SSDs run cool but generally disc drives aren't the major source of heat in laptops. If you want a laptop that stays quite cool try to get something with a low voltage processor like the Intel SU7300 with Intel graphics. Asus UL30A-X5 or Dell Vostro V13 is an example of this.

Thanks for the info 3XO and majid. I've been doing some research on other forums (and newegg!) and it definitely seems like SSDs have a little ways to go. TRIM and GC are on some drives and not others, benchmarks are not always consistent (e.g. a high sequential write doesn't equal a high random write), and nobody seems to know what the next firmware update will bring! Updating the firmware on any drive would freak me out since I'd really worry about losing all my data.

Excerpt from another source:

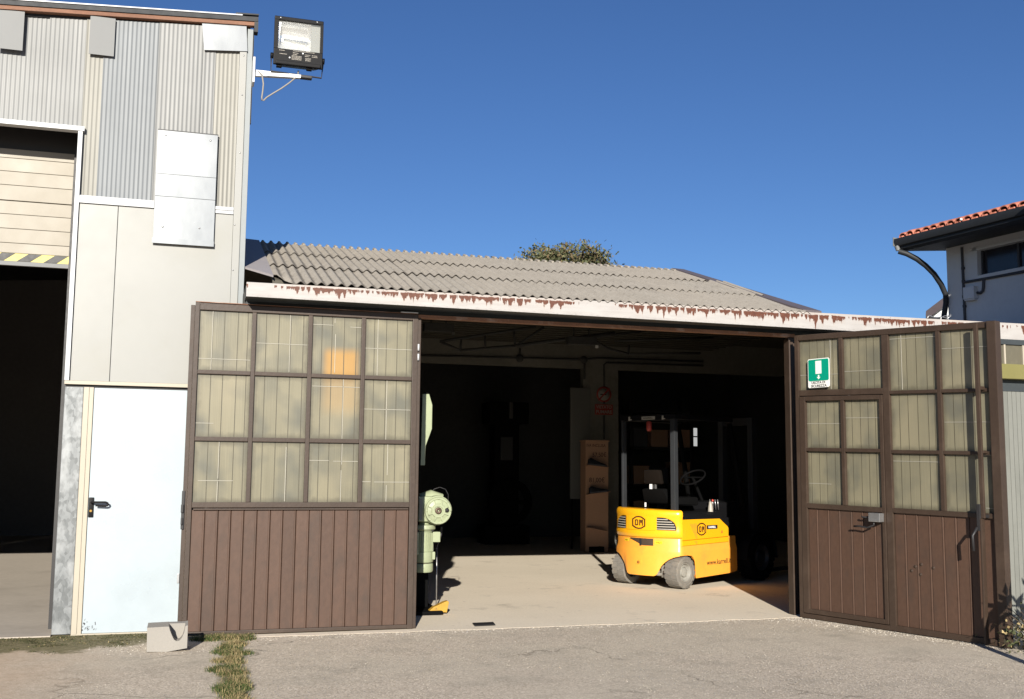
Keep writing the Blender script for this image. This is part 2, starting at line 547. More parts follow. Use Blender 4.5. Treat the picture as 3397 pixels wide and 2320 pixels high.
glow('window_day', (.85, .86, .84), .35)


def glassmat():
    m, nt, b = nodes('lamp_glass')
    b.inputs['Base Color'].default_value = (.9, .95, .95, 1)
    b.inputs['Roughness'].default_value = .03
    b.inputs['Alpha'].default_value = .05
    b.inputs['Specular IOR Level'].default_value = .6


glassmat()

# ------------------------------------------------------------------ mesh helpers
WINV = {}


class MB:
    def __init__(self):
        self.bm = bmesh.new()
        self.mi = 0
        self.uv = None

    def face(self, vs):
        try:
            f = self.bm.faces.new(vs)
            f.material_index = self.mi
            return f
        except ValueError:
            return None

    def poly(self, pts):
        return self.face([self.bm.verts.new(p) for p in pts])

    def hexa(self, p, bev=0):
        """p: eight points, bottom ring of four then top ring of four"""
        v = [self.bm.verts.new(q) for q in p]
        fs = [self.face([v[i] for i in q]) for q in ((3, 2, 1, 0), (4, 5, 6, 7), (0, 1, 5, 4), (1, 2, 6, 5), (2, 3, 7, 6), (3, 0, 4, 7))]
        if bev:
            es = list({e for f in fs if f for e in f.edges})
            bmesh.ops.bevel(self.bm, geom=es, offset=bev, segments=2, affect='EDGES', profile=.6, material=self.mi)
        return self

    def box(self, x0, x1, y0, y1, z0, z1, bev=0):
        return self.hexa([(x0, y0, z0), (x1, y0, z0), (x1, y1, z0), (x0, y1, z0), (x0, y0, z1), (x1, y0, z1), (x1, y1, z1), (x0, y1, z1)], bev)

    def prism(self, pts, axis, a, b, bev=0):
        """extrude a 2-D polygon along an axis; pts are (x,z) for 'y', (y,z) for 'x', (x,y) for 'z'"""
        def P(p, t):
            return {'y': (p[0], t, p[1]), 'x': (t, p[0], p[1]), 'z': (p[0], p[1], t)}[axis]
        v0 = [self.bm.verts.new(P(p, a)) for p in pts]
        v1 = [self.bm.verts.new(P(p, b)) for p in pts]
        n = len(pts)
        fs = [self.face(v0[::-1]), self.face(v1)]
        for i in range(n):
            fs.append(self.face([v0[i], v0[(i + 1) % n], v1[(i + 1) % n], v1[i]]))
        if bev:
            es = [e for f in fs[:2] if f for e in f.edges]
            bmesh.ops.bevel(self.bm, geom=es, offset=bev, segments=2, affect='EDGES', profile=.6, material=self.mi)
        return self

    def tube(self, path, r, seg=8, caps=True):
        path = [Vector(p) for p in path]
        rs = r if isinstance(r, (list, tuple)) else [r] * len(path)
        rings = []
        prev = None
        for i, p in enumerate(path):
            t = (path[min(i + 1, len(path) - 1)] - path[max(i - 1, 0)]).normalized()
            a = prev if prev is not None else (Vector((0, 0, 1)) if abs(t.z) < .9 else Vector((1, 0, 0)))
            n1 = (a - t * a.dot(t)).normalized()
            prev = n1
            n2 = t.cross(n1)
            rings.append([self.bm.verts.new(p + (n1 * math.cos(k * 2 * math.pi / seg) + n2 * math.sin(k * 2 * math.pi / seg)) * rs[i]) for k in range(seg)])
        for a, b in zip(rings, rings[1:]):
            for k in range(seg):
                f = self.face([a[k], a[(k + 1) % seg], b[(k + 1) % seg], b[k]])
                if f:
                    f.smooth = True
        if caps:
            self.face(rings[0][::-1])
            self.face(rings[-1])
        return self

    def lathe(self, prof, o, ax, seg=24, smooth=True):
        """prof: list of (radius, distance along ax)"""
        o = Vector(o)
        ax = Vector(ax).normalized()
        a = Vector((0, 0, 1)) if abs(ax.z) < .9 else Vector((1, 0, 0))
        n1 = (a - ax * a.dot(ax)).normalized()
        n2 = ax.cross(n1)
        rings = []
        for r, h in prof:
            if r < 1e-6:
                rings.append([self.bm.verts.new(o + ax * h)])
            else:
                rings.append([self.bm.verts.new(o + ax * h + (n1 * math.cos(k * 2 * math.pi / seg) + n2 * math.sin(k * 2 * math.pi / seg)) * r) for k in range(seg)])
        for a, b in zip(rings, rings[1:]):
            for k in range(seg):
                k2 = (k + 1) % seg
                if len(a) == 1 and len(b) == 1:
                    continue
                if len(a) == 1:
                    f = self.face([a[0], b[k2], b[k]])
                elif len(b) == 1:
                    f = self.face([a[k], a[k2], b[0]])
                else:
                    f = self.face([a[k], a[k2], b[k2], b[k]])
                if f:
                    f.smooth = smooth
        return self

    def build(self, name, mats, parent=None, smooth=None, label=None, recalc=True):
        bm = self.bm
        if recalc:
            bmesh.ops.recalc_face_normals(bm, faces=bm.faces)
        me = bpy.data.meshes.new(name)
        bm.to_mesh(me)
        bm.free()
        if isinstance(mats, str):
            mats = [mats]
        for m in mats:
            me.materials.append(MATS[m])
        if smooth is not None:
            me.shade_smooth()
            if smooth < 180:
                me.set_sharp_from_angle(angle=R(smooth))
        return link(name, me, parent, label)


def link(name, me, parent=None, label=None, loc=None):
    o = bpy.data.objects.new(name, me)
    COL.objects.link(o)
    if parent is not None:
        o.parent = parent
        if parent.name in WINV:
            o.matrix_parent_inverse = WINV[parent.name]
    if loc is not None:
        o.location = loc
    if label:
        o['label'] = label
    return o


def again(src, loc, parent=None):
    """another piece that shares the mesh of src, moved by loc"""
    return link(src.name.split('.')[0], src.data, parent or src.parent, None, loc)


def tag(o, label, cat, group=None):
    o['label'] = label
    o['category'] = cat
    if group:
        o['group'] = group
    return o


def thing(name, label, cat, loc=(0, 0, 0), rz=0, group=None, local=False):
    """an Empty at the base of a thing; its parts are written in world coordinates unless local"""
    o = bpy.data.objects.new(name, None)
    COL.objects.link(o)
    o.location = loc
    o.rotation_euler = (0, 0, rz)
    o.empty_display_size = .2
    if not local:
        WINV[o.name] = (Matrix.Translation(loc) @ Matrix.Rotation(rz, 4, 'Z')).inverted()
    return tag(o, label, cat, group)


def structure(mb, name, m, **kw):
    o = mb.build(name, m, **kw)
    o['kind'] = 'structure'
    return o


def lettering(body, size, mx, m, parent, name='lettering', depth=.0015, width=None, bold=0., spacing=1.0):
    """text as a mesh; mx places its plane (x along the line, y up, z out of the surface); origin at the centre"""
    cu = bpy.data.curves.new(name, 'FONT')
    cu.body = body
    cu.size = size
    cu.extrude = depth
    cu.offset = bold
    cu.space_character = spacing
    cu.align_x = 'CENTER'
    cu.align_y = 'CENTER'
    t = bpy.data.objects.new(name + '_tmp', cu)
    COL.objects.link(t)
    bpy.context.view_layer.update()
    dg = bpy.context.evaluated_depsgraph_get()
    me = bpy.data.meshes.new_from_object(t.evaluated_get(dg))
    bpy.data.objects.remove(t)
    bpy.data.curves.remove(cu)
    me.name = name
    if width:
        xs = [v.co.x for v in me.vertices]
        k = width / (max(xs) - min(xs))
        me.transform(Matrix.Diagonal((k, 1, 1, 1)))
    me.transform(mx)
    me.materials.clear()
    me.materials.append(MATS[m])
    return link(name, me, parent)


def frame_mx(o, x, y):
    """matrix with origin o, x axis along the text, y axis up"""
    x = Vector(x).normalized()
    y = Vector(y).normalized()
    z = x.cross(y)
    return Matrix(((x.x, y.x, z.x, o[0]), (x.y, y.y, z.y, o[1]), (x.z, y.z, z.z, o[2]), (0, 0, 0, 1)))


# ------------------------------------------------------------------ ground and floors
g = MB()
xs = [-300, -60, -20, -8] + [-6 + i * .25 for i in range(73)] + [15, 30, 80, 300]
ys = [-300, -60, -10] + [2 + i * .25 for i in range(31)] + [12, 20, 40, 90, 300]
rows = []
for y in ys:
    row = []
    for x in xs:
        z = 0
        if -6 <= x <= 12 and 2 <= y <= 9.2:
            z = (-.004 + .010 * math.sin(x * 1.7 + y * .6) * math.sin(y * 1.3 - x * .4)) * max(0, min(1, (9.2 - y) * .8))
        row.append(g.bm.verts.new((x, y, z - .006)))
    rows.append(row)
for a, b in zip(rows, rows[1:]):
    for i in range(len(xs) - 1):
        f = g.face([a[i], a[i + 1], b[i + 1], b[i]])
        f.smooth = True
structure(g, 'ground', 'gravel_asphalt')

g = MB()
edge = []
n = 60
for i in range(n + 1):
    x = .5 + (6.3 - .5) * i / n
    edge.append((x, 9.44 + .012 * math.sin(x * 9) + random.uniform(-.012, .012)))
g.prism(edge + [(12, 9.5), (12, 22), (.5, 22)], 'z', -.05, -.0042)
structure(g, 'workshop_floor', 'concrete_floor')
g = MB()
g.prism([(-6.4, 9.86), (-3, 9.85), (-1.0, 9.86), (-1.0, 10.3), (.4, 10.3), (.4, 23.9), (-6.4, 23.9)], 'z', -.05, .0035)
structure(g, 'hall_floor', 'hall_concrete')

# ------------------------------------------------------------------ the tall hall on the left
YB = 9.91
hall = thing('hall_building', 'tall hall with corrugated metal above cream panels and a white side door', 'building', (-3, YB, 0))


def part(name, m, *boxes, parent=None, bev=0, smooth=None, label=None):
    mb = MB()
    for b in boxes:
        mb.box(*b, bev=bev)
    return mb.build(name, m, parent, smooth, label)


def top_z(x):
    return 5.425 + (x + .97) * .0636


# wall core, side and back walls, roof slab
part('wall', 'hall_dark', (-.955, .405, 9.965, 10.05, 2.12, 5.3), (-6.4, -5.5, 9.95, 10.05, 0, 5.0), (-5.5, -.955, 9.965, 10.05, 4.40, 5.0), parent=hall)
part('side_wall', 'side_trim', (.405, .455, 9.97, 24, 0, 5.3), parent=hall)
part('inner_wall', 'hall_dark', (-6.45, .40, 24, 24.1, 0, 5.5), (-6.5, -6.4, 10.06, 24, 0, 5.1), (.34, .40, 10.06, 24, 0, 5.45), parent=hall)
mb = MB()
mb.prism([(-6.6, top_z(-6.6) - .02), (.44, top_z(.44) - .02), (.44, top_z(.44) + .10), (-6.6, top_z(-6.6) + .10)], 'y', 9.93, 24.2)
mb.build('roof', 'eave_black', hall)

# cream panels with a narrow joint
part('cream_panel', 'cream_panel', (-.962, -.643, 9.905, 9.95, 2.15, 3.716), parent=hall, bev=.003)
part('cream_panel', 'cream_panel', (-.639, .350, 9.905, 9.95, 2.15, 3.716), parent=hall, bev=.003)
part('corner_post', 'cream_panel', (.351, .415, 9.895, 9.96, 0, 5.27), parent=hall, bev=.004)
part('corner_trim', 'side_trim', (.4155, .466, 9.91, 9.968, 0, 5.50), parent=hall, bev=.003)
part('edge_strip', 'eave_black', (.467, .476, 9.93, 9.97, 4.6, 5.50), parent=hall)
for z in (5.23, 4.85, 4.3, 3.62, 3.2):
    mb = MB()
    mb.lathe([(0, .006), (.007, .004), (.008, 0)], (.385 if z > 3.7 else .362, 9.895, z), (0, -1, 0), 10)
    mb.build('screw', 'steel', hall)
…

There's also the lack of properly implemented SATA 6.

I looked for information about something like a Vertex vs a X25 and somebody made the comment that for "average joe" stuff the difference was not very noticeable. I guess that makes sense. I suppose Photoshop opening in 5 seconds versus 4 isn't the end of the world
smily_headphones1.gif


I think once the price drops to ~$1/GB I'll go for a 128GB model - in 2011? Even at the current prices people are saying the gains in performance are well worth the cost - which makes sense when you see SSDs in action.

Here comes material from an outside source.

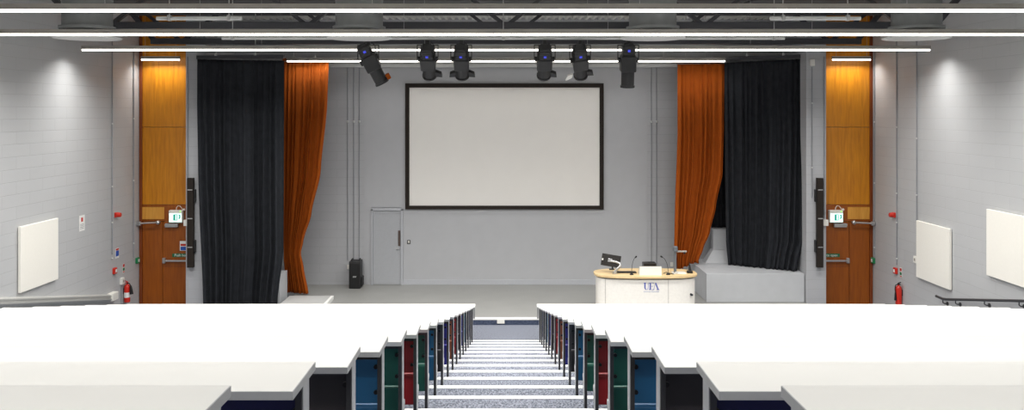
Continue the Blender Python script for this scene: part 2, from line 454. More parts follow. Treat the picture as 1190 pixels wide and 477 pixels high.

It's nice to see this tech is becoming affordable since most computer nerds (like me) have been wishing for an SSD since the RAMDISK back in the MS-DOS days
smily_headphones1.gif


Thanks for the answers.
 
Mar 24, 2010 at 5:48 PM Post #8 of 9
Quote:

You can now throw your laptop around while it's on without any fear of data loss.


Unless you have a Military grade laptop - I don't think you can do that to consumer class lappies without breaking something (or everything) !!!
 
Mar 25, 2010 at 4:45 PM Post #9 of 9
Thanks guys - that clears things up about SSD vs HDs.

I think I'll still use HDs for the time being. The gains from SSD sound nice, but I'm just not cutting edge enough lol.